Getting out through the window can be difficult for those who have weak upper body strength. As Jane said, “Once my butt was past the sill, the rest of my body just went with it.” She looked at the bruises on her arms as being the cost of knowing she would be able to get out when the time comes. 

Step Five: Call For Help

Once you are out of harm’s way, call for help. If you have your cell phone, great! If not, you still aren’t stranded. If you’re in a campground, or camping near others, knock on their door and ask to borrow a phone. If you’re on the side of the highway, flag down a passing vehicle, making sure to stay a safe distance away from busy traffic.

During an actual emergency, if you are parked along the highway, throw a flare out the window a few feet away from the coach so cars and trucks will drive around you and you won’t get run over while escaping. These flares are small and won’t take up much room next to the bed. 

RV Fire Safety: Preparation and Practice

How much preparation you can execute will depend on your emergency situation.
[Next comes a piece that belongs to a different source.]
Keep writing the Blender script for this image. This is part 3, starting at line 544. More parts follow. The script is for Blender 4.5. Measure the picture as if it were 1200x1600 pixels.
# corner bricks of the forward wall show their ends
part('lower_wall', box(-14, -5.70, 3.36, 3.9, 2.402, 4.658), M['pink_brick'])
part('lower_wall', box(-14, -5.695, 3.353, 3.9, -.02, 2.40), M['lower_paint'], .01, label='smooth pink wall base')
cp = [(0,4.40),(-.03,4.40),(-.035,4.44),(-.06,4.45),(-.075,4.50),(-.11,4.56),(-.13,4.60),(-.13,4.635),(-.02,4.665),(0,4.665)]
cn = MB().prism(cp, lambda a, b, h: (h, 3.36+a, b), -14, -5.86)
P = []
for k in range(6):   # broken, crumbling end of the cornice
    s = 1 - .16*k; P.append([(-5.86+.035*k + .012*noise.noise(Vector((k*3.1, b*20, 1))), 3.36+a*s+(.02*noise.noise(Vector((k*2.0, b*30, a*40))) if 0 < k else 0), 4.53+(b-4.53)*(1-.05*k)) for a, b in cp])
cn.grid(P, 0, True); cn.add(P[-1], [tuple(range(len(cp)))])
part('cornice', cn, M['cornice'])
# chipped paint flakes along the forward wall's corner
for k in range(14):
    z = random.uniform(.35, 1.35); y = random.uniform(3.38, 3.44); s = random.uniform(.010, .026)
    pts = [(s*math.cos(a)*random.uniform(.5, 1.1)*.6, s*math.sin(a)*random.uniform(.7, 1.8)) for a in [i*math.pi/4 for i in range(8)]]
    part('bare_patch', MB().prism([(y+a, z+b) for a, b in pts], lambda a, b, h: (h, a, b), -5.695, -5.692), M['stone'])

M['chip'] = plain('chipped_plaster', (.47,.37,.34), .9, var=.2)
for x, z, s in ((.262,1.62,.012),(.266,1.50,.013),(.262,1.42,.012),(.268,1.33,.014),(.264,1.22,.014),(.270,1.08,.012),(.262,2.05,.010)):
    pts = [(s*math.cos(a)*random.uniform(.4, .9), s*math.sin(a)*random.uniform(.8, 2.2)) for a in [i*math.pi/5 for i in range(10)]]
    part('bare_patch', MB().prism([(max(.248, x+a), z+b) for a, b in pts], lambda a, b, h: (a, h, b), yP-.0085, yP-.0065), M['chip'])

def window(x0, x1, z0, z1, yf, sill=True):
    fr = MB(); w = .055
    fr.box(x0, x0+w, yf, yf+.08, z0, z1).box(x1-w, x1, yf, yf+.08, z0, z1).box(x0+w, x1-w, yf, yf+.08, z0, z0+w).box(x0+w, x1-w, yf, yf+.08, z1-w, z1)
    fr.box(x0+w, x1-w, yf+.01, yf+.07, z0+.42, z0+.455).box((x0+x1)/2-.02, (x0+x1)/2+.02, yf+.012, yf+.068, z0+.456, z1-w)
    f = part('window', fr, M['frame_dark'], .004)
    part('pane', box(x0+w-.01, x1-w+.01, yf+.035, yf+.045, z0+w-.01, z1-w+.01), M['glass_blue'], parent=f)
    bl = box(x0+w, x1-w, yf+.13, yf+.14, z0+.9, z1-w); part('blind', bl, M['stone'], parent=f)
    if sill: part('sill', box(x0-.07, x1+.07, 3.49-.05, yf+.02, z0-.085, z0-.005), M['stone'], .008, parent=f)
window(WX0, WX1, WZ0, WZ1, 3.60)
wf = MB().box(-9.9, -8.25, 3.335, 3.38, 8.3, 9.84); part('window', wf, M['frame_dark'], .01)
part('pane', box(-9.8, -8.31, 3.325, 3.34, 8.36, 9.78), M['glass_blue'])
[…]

You may not have time to throw out a flare or a blanket but having a solid fire escape plan may help you replace panic with logical, life-saving actions if an RV fire occurs.

RV Emergency Planning: What To Do in Case of RV Fire 2


Mac McCoy

Mac McCoy served 33 years in the fire service. He holds a BS degree in fire science and a master’s degree in fire administration. Mac has served as a firefighter, paramedic, captain, assistant chief of training, deputy sheriff and 12 years as the fire training coordinator of Oregon’s Fire Marshall’s Office and Public Safety Academy. During his tenure with the Oregon Fire Marshall’s Office, Mac helped pioneer the state’s HAZMAT program. In the U.S. and abroad, he has taught fire-fighting skills and techniques to civilians, military, firefighters and law enforcement. 

4 Responses

  1. I got my dowel and propped the escape window open. I found it was difficult to maneuver myself out even though I’m in good shape and not overweight. Later, when I lifted the window a bit further to remove the dowel, it came loose and fell to the ground. $140 to replace the broken glass. Windows in new coaches don’t have regular hinges; the new ones are designed to detach when you raise them to approximately horizontal! I’m glad I practiced and hope other folks can profit from my experience.

  2. We recently attended a mini seminar at Boomerville concerning fires caused by RV absorption refrigerators. Apparently this is a major cause of RV fires. It was a pretty easy decision to purchase an ARP refrigerator control unit after the presentation. This unit monitors boiler temps and will shut the fridge down to allow it to cool before the boiler is damaged enough to cause a fire. The leading cause of overheating is running the fridge while out of level. The ARP control is cheap insurance that can save your rig or possibly even save your life. It should also extend the life of your refrigerator. I would recommend taking a look at purchasing one of these units.

  3. We moved into our Solitude in July 2018. Fire has been a concern because there’s only 1 door, both ends are elevated and items that may cause a fire are between us and the door. I have an extinguisher in each room, 2 fire blankets in the bedroom. Our bedroom emergency exit is a 26″ window 8′ off the ground above the dresser. With items on the dresser and the height it would be near impossible to get out so we’ve planned to use the door.